Protests have taken place in Ivory Coast since the country held elections on October 31, which have been disputed by a coalition of opposition parties, including the Democratic Party of Ivory Coast led by Bédié, according to media reports.

“Authorities in Ivory Coast must ensure the safety of journalists at all times, including amid political tensions surrounding elections,” said Angela Quintal, CPJ’s Africa program coordinator. “Journalist Yao Alex Hallane Clément should have never been arrested for his work; any legal proceedings against him should be dropped immediately, and authorities must stop harassing journalists for their political coverage.”

Yao told CPJ he was at Bédié’s house with a PDCI 24 TV camera operator to cover a press conference when the house was raided by police. Yao broadcast the raid on Facebook, in what Tonian Amalaman, the director of PDCI 24 TV, told CPJ was his last report before being arrested. Yao said he was arrested despite identifying himself as a journalist, and the camera operator was able to leave.

Officers took Yao to a local police station, and then transferred him to the Directorate of Territorial Surveillance (DST), a facility reserved for alleged terrorists and other dangerous criminals, where he was held without access to a lawyer for five days, he said.

Police officers interrogated Yao and accused him of being a “propagandist” supportive of the opposition in the election, he said. He said he repeatedly told the officers that he was a journalist, and not a politician. Yao told CPJ that PDCI 24 TV’s editorial line is generally supportive of Bédié’s party, but is not financially connected to it.

In a November 6 press release by Adou, the prosecutor investigating Yao’s case, Yao’s name is listed as a suspect of an investigation into various alleged crimes, including “acts of terrorism,” “murders,” and “publication and disclosure of false news.”

Yao said he was released on November 10 after the intervention of local groups including SYNAPP-CI, but the investigation has not been dropped.

On November 9, Beti was filming protests over the disputed election with his phone and interviewing demonstrators when a plain-clothed police officer with a gun stopped him and forced him into a vehicle with several other armed men, the journalist told CPJ.

“At the time of my arrest apart from the weapons they had nothing that one could identify them as being police officers,” Beti said.

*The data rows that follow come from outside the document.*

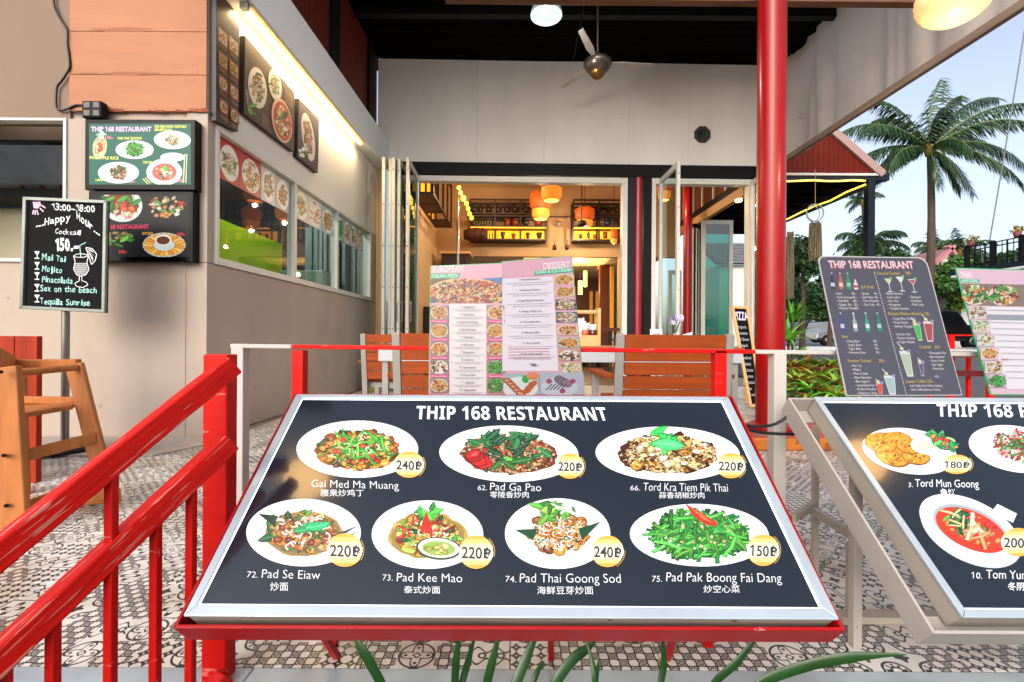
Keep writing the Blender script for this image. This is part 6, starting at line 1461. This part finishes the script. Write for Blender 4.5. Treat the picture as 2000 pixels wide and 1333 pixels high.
p = P(1204, 624, 10.3); o = MB().box(p.x-.1, p.x+.1, 10.3, 10.42, .771, .86).build('napkin_box', mat('white_paper', '#e4e4e6'), None); tag(o, 'white napkin box on the dining table near the beige pier', 'box')
# green glazed folding doors at the side of the hall
def sdoor(px0, px1, Z, g, lab, zt=3.2):
    a, c = P(px0, 500, Z).x, P(px1, 500, Z).x; t = thing('side_folding_door', lab, 'door', ((a+c)/2, Z, .013)); w_ = .075
    for x0, x1 in ((a, a+w_), (c-w_, c)): boxpart('stile', m_alu, t, x0, x1, Z-.02, Z+.02, .014, zt, bevel=.003)
    for z0, z1 in ((.014, .16), (zt-.09, zt)): boxpart('rail', m_alu, t, a+w_, c-w_, Z-.02, Z+.02, z0, z1, bevel=.003)
    boxpart('pane', g, t, a+w_, c-w_, Z-.004, Z+.004, .16, zt-.09)
sdoor(1370, 1431, 9.4, m_glassg, 'green glazed door folded out at the side of the hall')
for k, x in enumerate((1354, 1359, 1364)): sdoor(x, x+4.4, 9.7+k*.12, m_glass, ordn[k]+' of the folded side doors edge on, left of the green door')
sdoor(1306, 1331, 10.6, m_glass, 'narrow white framed window panel behind the swung glass door', 2.35)
# ---------------- outside, to the right ----------------
pv = thing('garden_pavilion', 'dark framed garden pavilion with a red wooden gable and yellow rope light', 'pavilion', (5, 10, 0))
ZP = 9.0; xr_ = P(1698, 400, ZP).x; zt0, zt1 = P(1650, 354, ZP).z, P(1650, 343, ZP).z
boxpart('post', m_navy, pv, xr_-.065, xr_+.065, ZP-.065, ZP+.065, -.1, zt0-.001, bevel=.004)
boxpart('post', m_navy, pv, xr_-.065, xr_+.065, 13.0, 13.13, -.1, zt0-.001)
boxpart('front_beam', m_navy, pv, 2.4, P(1733, 345, ZP).x, ZP-.06, ZP+.06, zt0, zt1, bevel=.003)
boxpart('white_fascia', m_white, pv, 2.4, P(1710, 345, ZP).x, ZP-.09, ZP-.061, zt1-.03, zt1+.012)
boxpart('eave', m_navy, pv, 4.1, P(1733, 345, ZP).x, ZP+.061, 13.6, zt0+.02, zt1)
boxpart('pavilion_ceiling', m_dark, pv, 4.02, xr_+.05, ZP+.062, 13.5, zt0-.03, zt0+.018)
for k in range(9): boxpart('ceiling_batten', mat('ceiling_board', '#15100e'), pv, 4.05, xr_, ZP+.25+k*.5, ZP+.31+k*.5, zt0-.055, zt0-.0305)
# gable of red boards under a pitched roof
apx, apz = P(1545, 196, ZP).x, P(1545, 196, ZP).z; rx, rz = P(1712, 345, ZP).x, P(1712, 342, ZP).z; z0 = zt1+.014
n = 26; x = apx-2.0
while x < rx-.05:
    x2 = x+.1; f = lambda q: min(apz, rz+(apz-rz)*(rx-q)/(rx-apx)) if q > apx else apz-(apx-q)*(apz-rz)/(rx-apx)
    zA, zB = f(x+.003), f(x2-.003)
    if min(zA, zB) > z0+.02:
        b = MB(); b.slab([(x+.003, ZP-.05, z0), (x2-.003, ZP-.05, z0), (x2-.003, ZP-.05, zB), (x+.003, ZP-.05, zA)], (0, .03, 0)); b.build('gable_board', mat('red_gable_board', '#6a1c08', .6, spec=.2, streak=((30, 30, 2), .2)), pv)
    x = x2
b = MB(); b.bar((rx+.06, ZP-.08, rz-.02), (apx, ZP-.08, apz+.04), .06, .14, (0, 0, 1)); b.build('barge_board', mat('pinkish_barge_board', '#a88a84', .6), pv)
b = MB(); b.slab([(rx+.1, ZP-.05, rz+.0), (apx, ZP-.05, apz+.08), (apx, 13.4, apz+.08), (rx+.1, 13.4, rz+.0)], (0, 0, .05)); b.build('roof', mat('dark_roof', '#3a2a2a', .8), pv)
m_led = mat('yellow_rope_light', '#fff0a0', emit='#ffd84a', es=2.2)
def rope(pts, nm='rope_light'):
    b = MB(); b.tube(pts, .016, 6); b.build(nm, m_led, pv)
rope([P(1440+k*25, 353.5+math.sin(k*1.9)*1.0, ZP-.1) for k in range(11)])
e0 = P(1690, 359, ZP-.05); rope([e0+Vector((0, k*.5, .02*math.sin(k*2.3)-.02)) for k in range(9)]+[])
# hanging ring and dried garlands
def garland(px, yt, yb, w0, lab, ring=None, Z=8.4):
    t = thing('dried_garland', lab, 'garland', P(px, yt, Z)); b = MB(); rnd = random.Random(px)
    for k in range(90):
        u = rnd.random(); x = px+math.sin(k*2.4)*w0*(.35+.65*rnd.random()); y0 = yt+rnd.uniform(0, 12); y1 = yb-rnd.uniform(0, 26); a = P(x, y0, Z+rnd.uniform(-.08, .08)); c = P(x+rnd.uniform(-2, 2), y1, Z+rnd.uniform(-.08, .08)); m_ = (a+c)/2+Vector((rnd.uniform(-.02, .02), 0, 0)); b.tube([a, m_, c], .006, 4, cap=False)
    b.build('strands', mat('dried_moss', '#8d8268', .9, noise=(20, .3)), t, kind='stuff')
    if ring:
        c = P(px, yt-16, Z); r = .155; MB().tube([c+Vector((math.cos(a*.3927)*r, 0, math.sin(a*.3927)*r)) for a in range(17)], .012, 6).build('ring', mat('whitewashed_ring', '#b8b8b4', .7), t)
        MB().tube([c+Vector((math.cos(a*.3927)*r*.8, .06, math.sin(a*.3927)*r*.9)) for a in range(17)], .008, 6).build('ring', mat('whitewashed_ring', '#b8b8b4', .7), t)
        MB().tube([c+Vector((0, 0, r)), Vector((c.x, c.y, zt0))], .006, 5).build('cord', m_pine, t)
garland(1592, 432, 512, 13, 'dried moss garland hanging from a pale ring under the pavilion', True)
garland(1543, 452, 585, 8, 'long dried moss garland hanging just beside the red column', False, 8.6)
# ---- plants ----
m_fol = mat('foliage', None, .55, vcol=True)
def leafcloud(b, c, r, n, size, cols, rnd, flat=1.0):
    c = Vector(c)
    lumps = [(Vector((rnd.gauss(0, .5)*r[0], rnd.gauss(0, .5)*r[1], rnd.gauss(0, .45)*r[2])), rnd.uniform(.25, .55)) for _ in range(9)]
    for i in range(n):
        l, s = rnd.choice(lumps); d = Vector((rnd.gauss(0, 1), rnd.gauss(0, 1), rnd.gauss(0, 1))).normalized()*(s*rnd.uniform(.5, 1.05))
        p = c+l+Vector((d.x*r[0], d.y*r[1], d.z*r[2]))
        u = Vector((rnd.gauss(0, 1), rnd.gauss(0, 1), rnd.gauss(-.3, .8))).normalized(); v = u.cross(Vector((rnd.gauss(0, 1), rnd.gauss(0, 1), rnd.gauss(0, 1)))).normalized()
        L_ = size*rnd.uniform(.6, 1.4); w_ = L_*.32
        b.add([p, p+u*L_*.5+v*w_, p+u*L_, p+u*L_*.5-v*w_], [(0, 1, 2, 3)], jitc(rnd.choice(cols), rnd, .22))
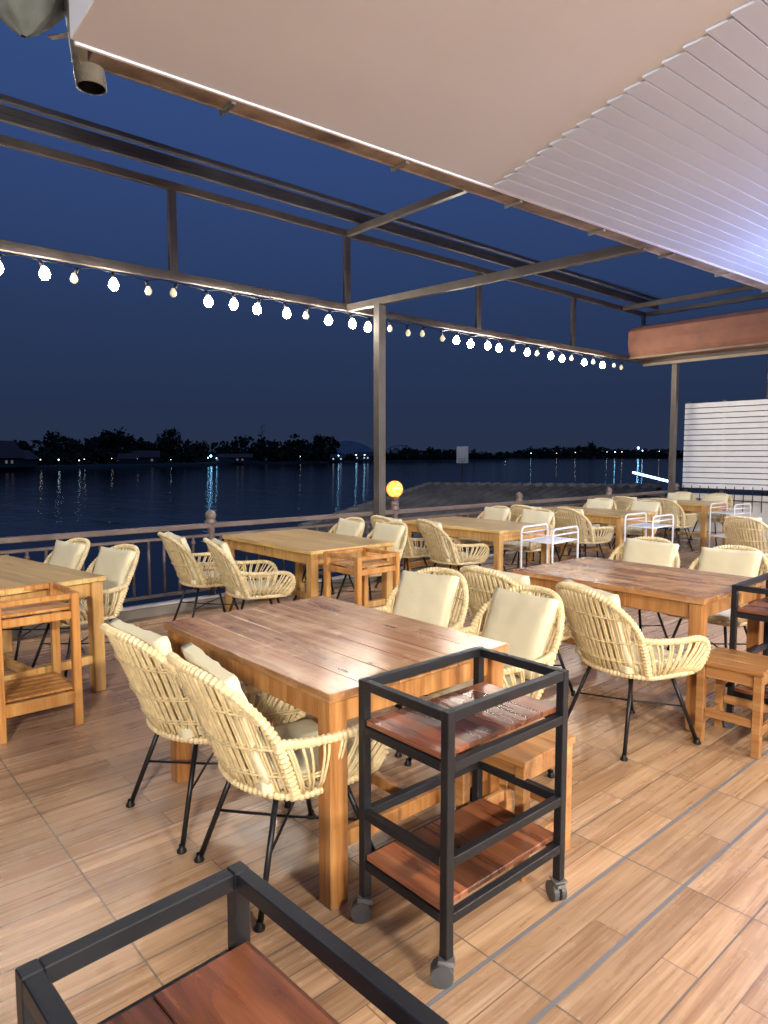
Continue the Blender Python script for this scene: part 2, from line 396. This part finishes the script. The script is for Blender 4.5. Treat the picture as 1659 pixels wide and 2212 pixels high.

Beti said the men beat him with their hands and a belt and tried to seize his phone, but he resisted and repeatedly said that he was a journalist. They drove him to Kouté village in Yopougon, where the men presented him before a local police commissioner saying, “voila, a Cameroonian journalist,” Beti told CPJ.

Beti said the officers beat him again, and then transferred him to a local police station where officers seized his phone and searched through its contents. They then interrogated him, asking why he had contacts for Ivorian opposition figures and an image of a motorcycle that had been damaged in the post-election protests, Beti said, adding that the officers accused him of presenting a negative depiction of Ivory Coast in his coverage.

Beti told CPJ that while in the custody he constantly feared he would be shot if he resisted.

After the intervention of local groups including SYNAPP-CI, the National Union of Journalists of Côte d’Ivoire, and the Association of the Foreign Press in Côte d’Ivoire, the police released Beti without charge at about 5 p.m. The officers returned his phone and press card, but Beti said he lost a black bag that contained a USB stick.

Bleu Charlemagne, a spokesperson for Ivory Coast’s national police, told CPJ over the phone that he could not comment on Yao’s case, but said that Beti had been caught up in arrests of protesters and alleged that he had not properly identified himself as a member of the press.

Charlemagne said he was not aware of the police search of Beti’s phone, and denied that officers threatened Beti with their weapons. When CPJ messaged Charlemagne for comment on Beti’s allegations that officers assaulted him, he did not respond.

CPJ called Adou for comment but he did not answer.